The bottles are a memory of times gone by, but they look as far forward as they look back. The young man who brought water from his first home in London, full of hope and future, staked his claim to a little part of this city, a new beginning; the dirty water from the kitchen sink re-framed the daily drudgery of dishwashing into a daily act of devotion, forever changing our attitude to housework.

While some bottles attempt to map cultural differences and our impact on the world, the collection is also a performance of everyday life: the daily ritual of our mornings, washing teeth and showering, the comfort of an afternoon’s cup of tea, a brew, the consolation of a bath, the glass of water by our bed. The bottles tell of joyous holidays swimming, splashing, playing on beaches. They are often the water we would otherwise have poured down the sink, this time saved and kept. They are a personal collection of private moments shared.
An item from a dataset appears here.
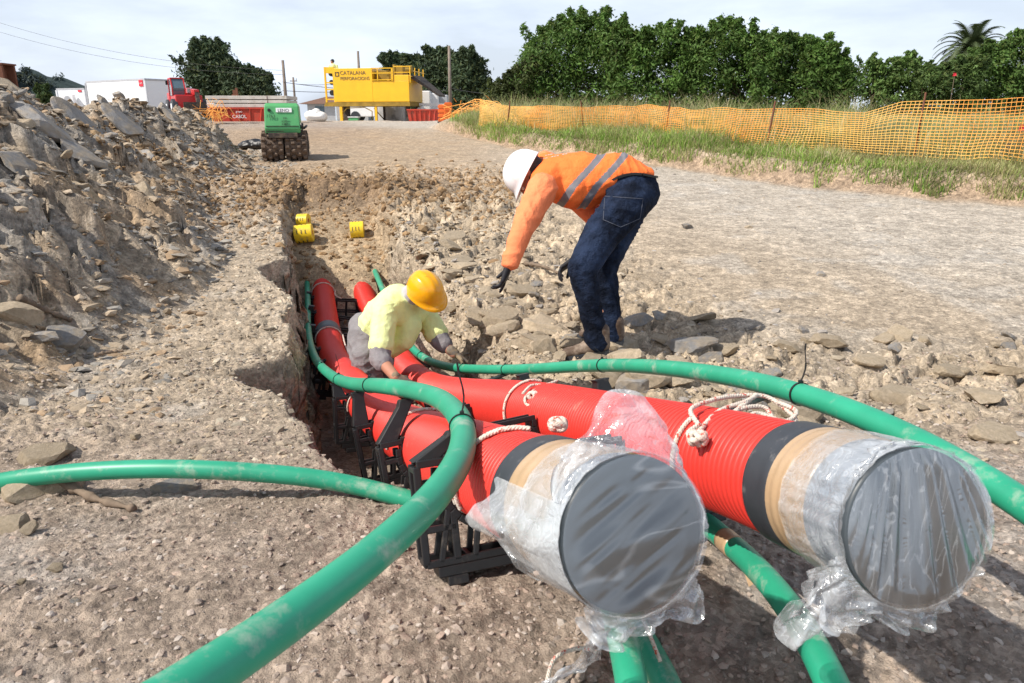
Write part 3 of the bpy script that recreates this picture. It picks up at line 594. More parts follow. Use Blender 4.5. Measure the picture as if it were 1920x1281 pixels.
def film(root, E, T, seed, kind):
    A, B = basis(T); A = -A if A[0] < 0 else A; B = np.cross(A, -T) if np.cross(A, -T)[2] > 0 else np.cross(-T, A)
    rg = np.random.default_rng(seed); n = 260; th = np.linspace(0, 2*np.pi, n, endpoint=False)
    def ring(s, r): return E[None]+T[None]*np.broadcast_to(s, (n,))[:, None]+A[None]*(r*np.cos(th))[:, None]+B[None]*(r*np.sin(th))[:, None]
    pn = lambda f, sd: sum(rg.normal()*np.cos(k*th+rg.uniform(0, 6.3))/k**.6 for k in range(f//2, f*2))*.35
    # sleeve from the tape to the rim, creased lengthwise
    rows = []; m = 30; cr = pn(9, 1); cr2 = pn(24, 2); cr3 = pn(14, 3)
    for i in range(m):
        t = i/(m-1); amp = .002+.0028*math.sin(t*3.1); r = .1235+amp*(1.3*cr*(1-t)+cr2*.8+.9*cr3*math.sin(t*5))+.002*vn(th*8, t*9+0*th, seed)
        rows.append(ring(-.175*(1-t)+.010*cr*(1-t), np.maximum(r, .1215)))
    V = np.concatenate(rows); i = np.arange(m-1)[:, None]*n; k = np.arange(n)[None]; k2 = (k+1) % n
    me = np_mesh('film_sleeve', V, np.stack([i+k, i+k2, i+n+k2, i+n+k], -1).reshape(-1, 4)); link('film_sleeve', me, M_filmL if kind == 'flat' else M_film, root)
    # film across the mouth
    rows = []; m2 = 44
    for i in range(m2):
        t = i/(m2-1); rr = .1205*(1-t)+.0008
        if kind == 'radial': x = rr*np.cos(th); y = rr*np.sin(th); g = np.arctan2(x+.02, .30-y); gg = g*34+2.2*vn(g*9, g*0+2, seed); f = (.0075*np.abs(np.sin(gg))**.7+.003*np.sin(gg*2.7+1))*min(1, t*5)
        else: x = rr*np.cos(th); y = rr*np.sin(th); f = (.0065*vn((x+y)*7, (y-.55*x)*26, seed)+.0022*vn((x+y)*10, (y-.55*x)*75, seed+1))*min(1, t*3)
        rows.append(ring(.011+f, rr))
    V = np.concatenate(rows); i = np.arange(m2-1)[:, None]*n
    me = np_mesh('film_face', V, np.stack([i+k, i+k2, i+n+k2, i+n+k], -1).reshape(-1, 4)); link('film_face', me, M_filmf if kind != 'radial' else M_film2, root)
    # loose skirts: (start angle, end angle, [outward reach fn], forward drift)
    def skirt(a0, a1, reach, back, ruff, sd, droop=0., name='film_flap'):
        nn = 60; mm = 16; a = np.linspace(a0, a1, nn); V = []
        for j in range(mm):
            v = j/(mm-1); R = reach(np.linspace(0, 1, nn))*v; w = ruff*v*np.sin(np.linspace(0, 1, nn)*(14+sd)+3*v+vn(np.linspace(0, 9, nn), v*4, sd)*2)+.02*v*vn(np.linspace(0, 14, nn), v*9+np.zeros(nn), sd+3)
            p = E[None]+T[None]*(-.004+back*v+w)[:, None]+(.1225+R)[:, None]*(A[None]*np.cos(a)[:, None]+B[None]*np.sin(a)[:, None])+np.array([0, 0, -droop*v*v])[None]
            V.append(p)
        V = np.concatenate(V); i = np.arange(mm-1)[:, None]*nn; kk = np.arange(nn-1)[None]
        me = np_mesh(name, V, np.stack([i+kk, i+kk+1, i+nn+kk+1, i+nn+kk], -1).reshape(-1, 4)); link(name, me, M_filmL if kind == 'flat' else M_film, root)
    return skirt, A, B
M_filmL = filmmat('milky_plastic_film', .16, .66, .16, (9, 9, 9)); M_film2 = filmmat('creased_plastic_film', .0, .16, .22, (20, 20, 2.2), .004, 0, 2, .16)
bump = lambda c, w_, h: (lambda u: h*np.exp(-((u-c)/w_)**2))
RAD = math.radians
sk, A1, B1 = film(R1, E1, T1, 5, 'flat')
sk(RAD(20), RAD(150), lambda u: .006+.085*np.exp(-((u-.50)/.15)**2)+.035*np.exp(-((u-.28)/.16)**2)+.03*np.exp(-((u-.78)/.14)**2)+.003*np.sin(u*23), -.03, .007, 3)
sk(RAD(-62), RAD(35), lambda u: .006+.010*np.sin(u*3.1)+.002*np.sin(u*25), -.03, .005, 4)
sk(RAD(-135), RAD(-40), lambda u: .01+.045*np.exp(-((u-.88)/.12)**2)+.028*np.exp(-((u-.3)/.2)**2)+.004*np.sin(u*11), -.015, .009, 5, .02)
sk(RAD(165), RAD(235), lambda u: .004+.022*np.sin(u*3.1), -.20, .012, 6)
sk(RAD(150), RAD(215), lambda u: .01+.05*np.exp(-((u-.45)/.2)**2), -.27, .012, 9)
sk2, A2, B2 = film(R2, E2, T2, 8, 'radial')
sk2(RAD(-150), RAD(-60), lambda u: .012+.055*np.exp(-((u-.12)/.16)**2)+.02*np.exp(-((u-.75)/.2)**2)+.003*np.sin(u*13), -.02, .009, 6, .02)
sk2(RAD(-165), RAD(-120), lambda u: .02+.085*np.exp(-((u-.45)/.25)**2), -.05, .014, 7, .05)
sk2(RAD(-60), RAD(60), lambda u: .004+.006*np.sin(u*3.1)+.002*np.sin(u*40), -.01, .004, 8)
sk2(RAD(60), RAD(140), lambda u: .002+.004*np.sin(u*3.1), -.02, .003, 2)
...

It is clear that the Museum is a Sisyphean attempt to hold onto something that is going, a hoarding of objects and liquid in a century already filled with a crush of objects. We make no attempt to conserve the water, and relatively soon the collection will disappear (5 years, 10?), and become a collection of bottles, of ways we used to use water, of what it used to offer us. This is a live artwork – a museum of evanescence – and the water is in dynamic process with us. This is a collection of water here and now. If we cannot bear to see it go, we are all implicated in conserving it. This world is in flux, the constant to and fro mirrored by the molecules of water in the bottles, always in motion, evaporating, inhaled, in constant cycle. In this Museum, movement and loss are instigating forces.

Someone described the Museum as a ‘mosaic of the universe’. It is a mapping of what we value and how we care; as much a cartography of wild adventure, delicate understandings and intimate moments as of environmental disasters, violence and extractive practices. It is a record of our daily lives, lived with water.